Ortiz might fit right in. No one embodies the bravado and chest thumping the governor seems to encourage in the state’s force like the Miami police captain.

Ortiz agreed to give up his work-issued gun and work a desk job in exchange for getting his job back at the Miami Police Department following his firing in 2022. That was one of many times police chiefs tried to terminate Ortiz but ran into union protections.

Since DeSantis first pushed to reinstate the State Guard — inactive since 1947 — the Legislature has allowed him to transform the non-military organization into something resembling his personal army. Lawmakers not only expanded the force, but also allowed the governor to deploy it outside of Florida to places like the Texas border — all of it on taxpayers’ dime. A special unit — of which Ortiz is, thankfully, not a part, according to the Herald — has received combat training in things such as “aerial gunnery” and how to treat “massive hemorrhages.”

With the governor’s inflammatory rhetoric about a possible “invasion” from Haitian immigrants when he deployed officers to the Florida Keys in March, and his promise to “start slitting throats” in the federal bureaucracy during his failed presidential run, it’s no wonder someone like Ortiz would apply for the governor’s Guard.

Ortiz’s career has been marked by 70 complaints filed against him, including 44 citizen complaints and 18 allegations of excessive use of force, according to the Herald. State and federal investigators looked into them years ago. They talked to witnesses who said Ortiz engaged in a “pattern of abuse and bias against minorities, particularly African-Americans” and that he cyber-stalked civilians who questioned his authority. The investigation did not lead to criminal charges against Ortiz because, according to a 2021 state and federal report, there was not enough physical evidence to charge him.

Ortiz might not have a criminal background, but it’s far from a good idea for the state to allow him to respond to crises when even his own employers at the Police Department recognize he should not interact with citizens.

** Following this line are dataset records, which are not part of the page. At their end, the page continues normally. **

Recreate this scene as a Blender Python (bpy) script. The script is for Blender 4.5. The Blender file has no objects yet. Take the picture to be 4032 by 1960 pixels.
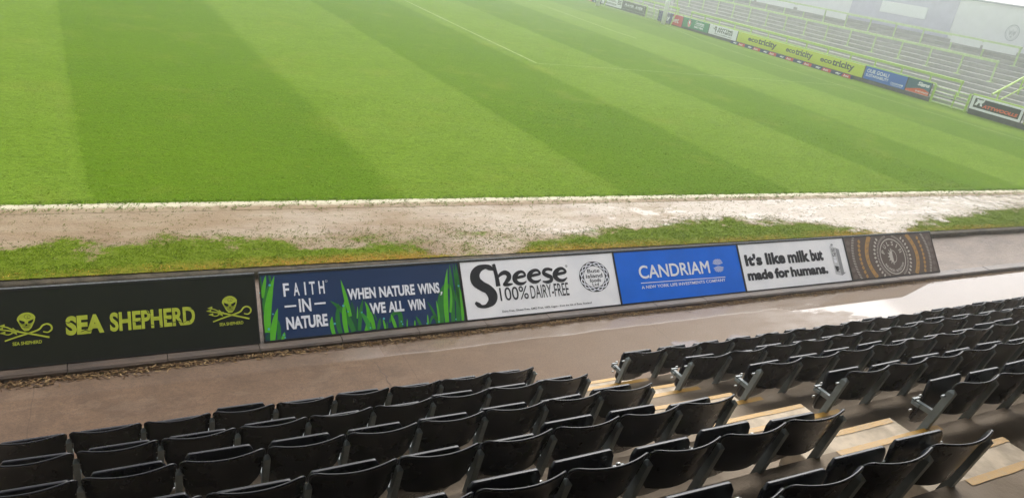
import bpy, bmesh, math, random
from mathutils import Vector, Matrix
random.seed(7)
S = bpy.context.scene
COL = S.collection

# ------------------------------------------------------------------ camera
cd = bpy.data.cameras.new('camera'); cam = bpy.data.objects.new('camera', cd); COL.objects.link(cam)
cd.sensor_width = 36.0; cd.lens = 26.01; cd.clip_start = 0.05; cd.clip_end = 2000
CR = (0.8832646, -0.4439872, 0.1507281); CU = (0.0497203, 0.4083466, 0.9114719); CF = (0.4662312, 0.7975766, -0.3827533)
cam.matrix_world = Matrix(((CR[0], CU[0], -CF[0], 0.0), (CR[1], CU[1], -CF[1], 0.0), (CR[2], CU[2], -CF[2], 4.56), (0, 0, 0, 1)))
S.camera = cam

# ------------------------------------------------------------------ sky, sun, exposure
SUN_EL, SUN_AZ = math.radians(48), math.radians(48)      # azimuth measured from +y towards +x
W = bpy.data.worlds.new('World'); S.world = W; W.use_nodes = True
wn = W.node_tree; wn.nodes.clear()
wo = wn.nodes.new('ShaderNodeOutputWorld'); bg = wn.nodes.new('ShaderNodeBackground')
sky = wn.nodes.new('ShaderNodeTexSky'); sky.sky_type = 'NISHITA'; sky.sun_disc = False
sky.sun_elevation = SUN_EL; sky.sun_rotation = SUN_AZ; sky.dust_density = 4.0; sky.air_density = 1.0; sky.ozone_density = 1.0
hs = wn.nodes.new('ShaderNodeHueSaturation'); hs.inputs['Saturation'].default_value = 0.16
wn.links.new(sky.outputs[0], hs.inputs['Color']); wn.links.new(hs.outputs[0], bg.inputs['Color'])
bg.inputs['Strength'].default_value = 0.15
wn.links.new(bg.outputs[0], wo.inputs['Surface'])
sl = bpy.data.lights.new('sun', 'SUN'); sun = bpy.data.objects.new('sun', sl); COL.objects.link(sun)
sl.energy = 0.8; sl.angle = math.radians(60); sl.color = (1.0, 0.97, 0.92)
sd = Vector((math.sin(SUN_AZ) * math.cos(SUN_EL), math.cos(SUN_AZ) * math.cos(SUN_EL), math.sin(SUN_EL)))
sun.rotation_euler = sd.to_track_quat('Z', 'Y').to_euler()
S.view_settings.view_transform = 'Standard'; S.view_settings.look = 'None'
S.view_settings.gamma = 1; S.view_settings.use_curve_mapping = False
S.view_settings.exposure = 1.1
S.cycles.volume_bounces = 3

# ------------------------------------------------------------------ materials
def lin(r, g, b):
    f = lambda v: v / 12.92 if v <= 0.04045 else ((v + 0.055) / 1.055) ** 2.4
    return (f(r / 255.0), f(g / 255.0), f(b / 255.0), 1.0)

class NT:
    """small helper round a material's node tree"""
    def __init__(s, name):
        s.m = bpy.data.materials.new(name); s.m.use_nodes = True
        s.t = s.m.node_tree; s.b = s.t.nodes['Principled BSDF']
        s.tc = s.t.nodes.new('ShaderNodeTexCoord')
        s.geo = s.t.nodes.new('ShaderNodeNewGeometry')
        s.pos = s.geo.outputs['Position']
    def n(s, kind, **kw):
        o = s.t.nodes.new('ShaderNode' + kind)
        for k, v in kw.items(): setattr(o, k, v)
        return o
    def l(s, a, b): s.t.links.new(a, b)
    def put(s, sock, v):
        if hasattr(v, 'is_linked') or hasattr(v, 'links'): s.l(v, sock)
        else: sock.default_value = v
    def math(s, op, a, b=None, clamp=False):
        o = s.n('Math', operation=op, use_clamp=clamp); s.put(o.inputs[0], a)
        if b is not None: s.put(o.inputs[1], b)
        return o.outputs[0]
    def noise(s, scale, detail=3, rough=0.55, vec=None, stretch=None, off=None):
        o = s.n('TexNoise'); o.inputs['Scale'].default_value = scale; o.inputs['Detail'].default_value = detail
        o.inputs['Roughness'].default_value = rough
        v = vec or s.pos
        if stretch or off:
            mp = s.n('Mapping'); s.l(v, mp.inputs['Vector']); v = mp.outputs[0]
            if stretch: mp.inputs['Scale'].default_value = stretch
            if off: mp.inputs['Location'].default_value = off
        s.l(v, o.inputs['Vector'])
        return o.outputs['Fac']
    def ramp(s, v, lo, hi, a=0.0, b=1.0, smooth=True):
        o = s.n('MapRange'); o.interpolation_type = 'SMOOTHSTEP' if smooth else 'LINEAR'
        s.put(o.inputs['Value'], v); o.inputs['From Min'].default_value = lo; o.inputs['From Max'].default_value = hi
        o.inputs['To Min'].default_value = a; o.inputs['To Max'].default_value = b
        return o.outputs[0]
    def mix(s, f, a, b, blend='MIX'):
        o = s.n('Mix', data_type='RGBA', blend_type=blend)
        s.put(o.inputs[0], f); s.put(o.inputs[6], a); s.put(o.inputs[7], b)
        return o.outputs[2]
    def xyz(s, v=None):
        o = s.n('SeparateXYZ'); s.l(v or s.pos, o.inputs[0]); return o.outputs
    def base(s, v): s.put(s.b.inputs['Base Color'], v)
    def rough(s, v): s.put(s.b.inputs['Roughness'], v)
    def spec(s, v): s.b.inputs['Specular IOR Level'].default_value = v
    def bump(s, h, strength=0.3, dist=0.02):
        o = s.n('Bump'); o.inputs['Strength'].default_value = strength if not hasattr(strength, 'links') else 1
        if hasattr(strength, 'links'): s.l(strength, o.inputs['Strength'])
        o.inputs['Distance'].default_value = dist
        s.l(h, o.inputs['Height']); s.l(o.outputs[0], s.b.inputs['Normal'])

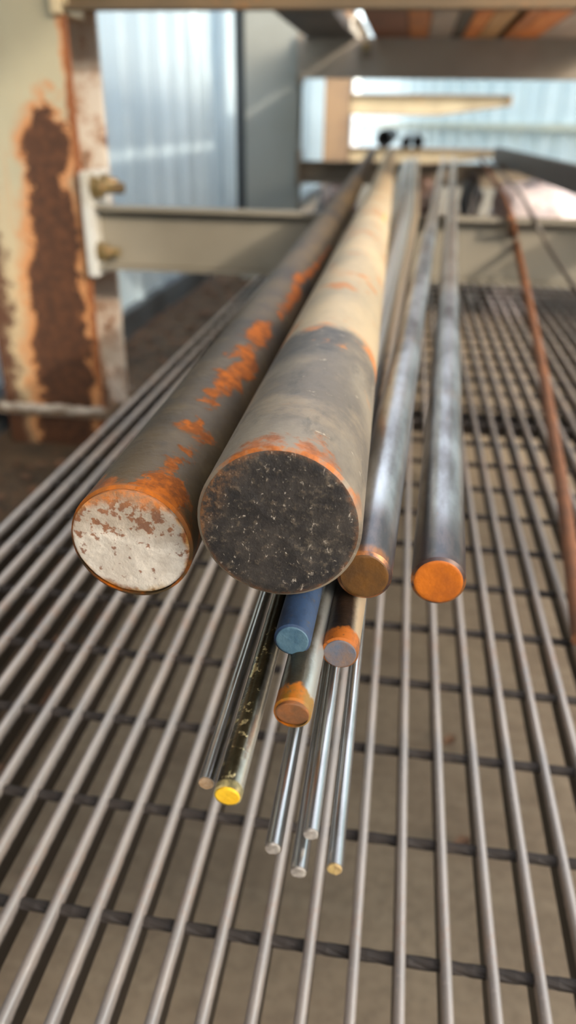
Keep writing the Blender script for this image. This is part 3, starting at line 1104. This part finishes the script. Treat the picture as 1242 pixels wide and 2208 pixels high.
# a few pieces hanging in the gap beside the dark angle
M_pale = m_painted('pale_offcut', (226, 220, 206), (150, 110, 70), (206, 176, 130), 0.25, 14.0, 0.5, (206, 196, 180))
bx0, bx1 = xat(766), xat(803)
o = link('offcut', extrude_profile([(0, 0), (0.012, 0), (0.012, 0.05), (0.05, 0.062), (0.046, 0.07), (0, 0.06)], 0, 1.0, 'Y'), M_pale, None, (bx0 + 0.002, Y2 - 0.5, ZU))
tag(o, 'cream offcut lodged in the overhead gap beside the dark angle', 'metal offcut')
nut = empty('clamp', ((bx0 + bx1) / 2 + 0.02, Y2 - 0.14, ZU - 0.05))
tag(nut, 'small bolted clamp hanging on the grey brown upper beam', 'clamp')
link('plate', box_me(-0.03, 0.03, -0.012, 0.0, -0.06, 0.05, 0.003), M_beam_dark, nut)
bolt(nut, (0, -0.012, 0.0), 0.05, 0.011, -PI / 2)

# black pipes stored on the far arm
za = at_y(752, 320, Y3).z + 0.016
M_black = m_painted('black_pipe_paint', (26, 26, 28), (50, 42, 36), (60, 50, 42), 0.1, 8.0, 0.5, (34, 34, 34))


def pipe(px_, rad_px, label):
    r = rad_px * (Y3 / 0.89) / FPX * 0.95
    x = at_y(px_, 300, Y3).x
    bm = bmesh.new()
    n = 24
    rs = []
    for yy, rr_ in ((0.3, r * 0.82), (0, r * 0.82), (0, r), (3.2, r)):
        rs.append([bm.verts.new((rr_ * math.cos(2 * PI * q / n), yy, rr_ * math.sin(2 * PI * q / n))) for q in range(n)])
    for a, b in zip(rs, rs[1:]):
        for q in range(n):
            bm.faces.new((a[q], a[(q + 1) % n], b[(q + 1) % n], b[q]))
    bm.faces.new(rs[0]); bm.faces.new(rs[-1])
    o = link('black_pipe', auto(from_bm(bm, 'pipe'), 40), M_black, None, (x, Y3 - 0.05, za + r))
    tag(o, label, 'pipe')


pipe(829, 15, 'largest black pipe on the far cream arm, behind the tip of the thickest bar')
pipe(876, 9.5, 'small black pipe on the far cream arm, left of its twin')
pipe(902, 10.5, 'small black pipe on the far cream arm, right of its twin')


# ------------------------------------------------------------------ wrapped goods on the ground beyond the beam
def crumple(w, d, h, seed, n=26):
    rnd = random.Random(seed)
    bm = bmesh.new()
    bmesh.ops.create_cube(bm, size=1.0)
    bmesh.ops.subdivide_edges(bm, edges=bm.edges[:], cuts=9, use_grid_fill=True)
    from mathutils import noise as mn
    off = Vector((seed * 3.1, seed * 1.7, seed))
    for v_ in bm.verts:
        q = v_.co.copy()
        f = 1.0 - 0.22 * max(0, (q.z + 0.5)) * (abs(q.x) ** 2 + abs(q.y) ** 2) * 2
        p_ = Vector((q.x * w * f, q.y * d * f, (q.z + 0.5) * h * f))
        dn = Vector((mn.noise(p_ * 6 + off), mn.noise(p_ * 6 + off * 2), mn.noise(p_ * 6 + off * 3)))
        dn2 = Vector((mn.noise(p_ * 17 + off), mn.noise(p_ * 17 + off * 2), mn.noise(p_ * 17 + off * 3)))
        p_ += dn * 0.07 + dn2 * 0.03
        p_.z = max(p_.z, 0.0)
        if q.z < -0.49:
            p_.z = 0.0
        v_.co = p_
    return from_bm(bm, 'bundle', True)


def m_plastic(name, a, b, c_):
    g = G(name)
    n1 = g.noise(6, 4, 0.6)
    n2 = g.noise(16, 4, 0.6, seed=3)
    c = g.mix(g.sm(n1, 0.4, 0.6), a, b)
    c = g.mix(g.sm(n2, 0.55, 0.65) * 0.6, c, c_)
    return g.done(c, 0.35, 0.0, n2, 0.3, 0.01)


def bundle(px0, px1, ytop, Y, d, mat, label, seed):
    a, b = at_y(px0, ytop, Y), at_y(px1, ytop, Y)
    o = link('wrapped_bundle', crumple(b.x - a.x, d, a.z, seed), mat, None, ((a.x + b.x) / 2, Y + d / 2, 0))
    tag(o, label, 'bundle')


PW = m_plastic('white_wrap', (206, 194, 194), (178, 168, 172), (128, 106, 98))
PB = m_plastic('brown_wrap', (120, 98, 86), (96, 80, 74), (210, 180, 172))
PD = m_plastic('black_wrap', (40, 38, 38), (56, 54, 54), (90, 80, 74))
bundle(1082, 1310, 392, 4.45, 0.75, PW, 'large white plastic wrapped bundle beyond the beam at the right', 1)
bundle(1006, 1046, 396, 4.45, 0.4, PD, 'black wrapped bundle beyond the beam, beside the large white one', 2)
bundle(862, 950, 402, 4.90, 0.4, PB, 'brown and pink wrapped bundle glimpsed between the bars beyond the beam', 3)
bundle(676, 775, 398, 6.1, 0.5, PB, 'brown and pink wrapped bundle beyond the beam at the left, by the second post', 4)

# ------------------------------------------------------------------ soil, leaf litter, loose leaves
gl = X0 - 18 * PITCH - 0.02
bm = bmesh.new()
nx, ny = 14, 60
from mathutils import noise as mnoise
grid = []
for j in range(ny + 1):
    row = []
    for i in range(nx + 1):
        xx = WX + 0.035 + (gl - WX - 0.05) * i / nx
        yy = 0.3 + 6.5 * j / ny
        e_ = min(i, nx - i, j, ny - j)
        hz = 0.0 if e_ == 0 else 0.012 + 0.035 * max(0, mnoise.noise(Vector((xx * 5, yy * 5, 2)))) + 0.012 * mnoise.noise(Vector((xx * 17, yy * 17, 5)))
        row.append(bm.verts.new((xx, yy, max(0.001, hz * 0.3))))
    grid.append(row)
for j in range(ny):
    for i in range(nx):
        bm.faces.new((grid[j][i], grid[j][i + 1], grid[j + 1][i + 1], grid[j + 1][i]))
g = G('brown_soil')
na, nb_ = g.noise(9, 6, 0.65), g.noise(40, 5, 0.65, seed=2)
csoil = g.mix(g.sm(na, 0.35, 0.65), (92, 72, 50), (66, 54, 40))
csoil = g.mix(g.sm(nb_, 0.52, 0.7) * 0.7, csoil, (124, 88, 56))
o = link('soil', from_bm(bm, 'soil', True), g.done(csoil, 0.9, 0, na + nb_, 0.6, 0.01))
tag(o, 'brown earth heaped along the foot of the wall', 'soil', None, 'stuff')

g = G('dry_leaf')
c_leaf = g.mix(g.rnd, (112, 80, 54), (84, 60, 42))
M_leaf = g.done(g.mix(g.sm(g.noise(60, 4, 0.6), 0.4, 0.7) * 0.6, c_leaf, (130, 94, 70)), 0.8)


def leaf_into(bm, loc, L, rz, curl, tilt):
    pts = [(-0.5, 0), (-0.2, 0.2), (0.15, 0.24), (0.5, 0.0), (0.15, -0.24), (-0.2, -0.2)]
    mt = Matrix.Translation(loc) @ Matrix.Rotation(rz, 4, 'Z') @ Matrix.Rotation(tilt, 4, 'X')
    vv = [bm.verts.new(mt @ Vector((x_ * L, y_ * L, curl * L * (y_ * y_ * 6 + x_ * x_)))) for x_, y_ in pts]
    a_, b_ = bm.verts.new(mt @ Vector((-0.2 * L, 0, 0))), bm.verts.new(mt @ Vector((0.15 * L, 0, 0)))
    for f in ((vv[0], vv[1], a_), (vv[1], vv[2], b_, a_), (vv[2], vv[3], b_), (vv[3], vv[4], b_), (vv[4], vv[5], a_, b_), (vv[5], vv[0], a_)):
        bm.faces.new(f)


rl = random.Random(9)
bm = bmesh.new()
for k in range(900):
    xx = rl.uniform(WX + 0.08, gl - 0.03)
    yy = rl.uniform(0.5, 6.5)
    if any(abs(yy - q) < 0.3 for q in (Y1 + 0.07, Y2 + 0.07)) and xx > PL - 0.12 or (yy > 5.85 and xx > -0.95):
        continue
    leaf_into(bm, Vector((xx, yy, 0.014 + 0.02 * rl.random())), rl.uniform(0.025, 0.06), rl.uniform(0, 6.3), rl.uniform(0.1, 0.5), rl.uniform(-0.5, 0.5))
o = link('leaf_litter', from_bm(bm, 'leaves'), M_leaf)
tag(o, 'dry brown leaves strewn along the foot of the wall', 'leaves', None, 'stuff')
for (px_, py_, L, lab) in ((990, 1822, 0.042, 'dry pinkish brown leaf on the concrete under the grating, nearest the viewer'),
                           (966, 1598, 0.034, 'small curled brown leaf on the concrete, farther under the grating than the pinkish one')):
    p = at_h(px_, py_, ZC - 0.012)
    bm = bmesh.new()
    leaf_into(bm, Vector((0, 0, 0)), L, 0.7, 0.5, 0.5)
    o = link('dry_leaf', from_bm(bm, 'leaf'), M_leaf, None, p)
    tag(o, lab, 'leaf')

Ortiz’ long record speaks for itself and has been documented in numerous news articles and the state’s own investigations — and a simple Google search could unearth it.

Among the incidents documented in the 2021 report: He pulled over a Black school teacher, whom Ortiz accused of buying drugs. When she denied it, he asked her how could afford a nearly new Dodge Charger. He arrested her and pressed her face onto the pavement.

Ortiz’ history of racially-charged comments include his calling Tamir Rice, the 12-year-old boy shot and killed by Cleveland police while playing with a toy gun, a “thug.” At a Miami commission meeting, he once said he wasn’t a white Hispanic man, but Black because of the “one-drop rule” — an old racist trope that implies anyone with a degree of Black ancestry is Black.

Can the state trust Ortiz to be deployed to Black communities in the aftermath of a hurricane, or to intercept Haitian migrants trying to reach Florida’s shores? He clearly thinks he belongs in the Florida State Guard — and why wouldn’t he?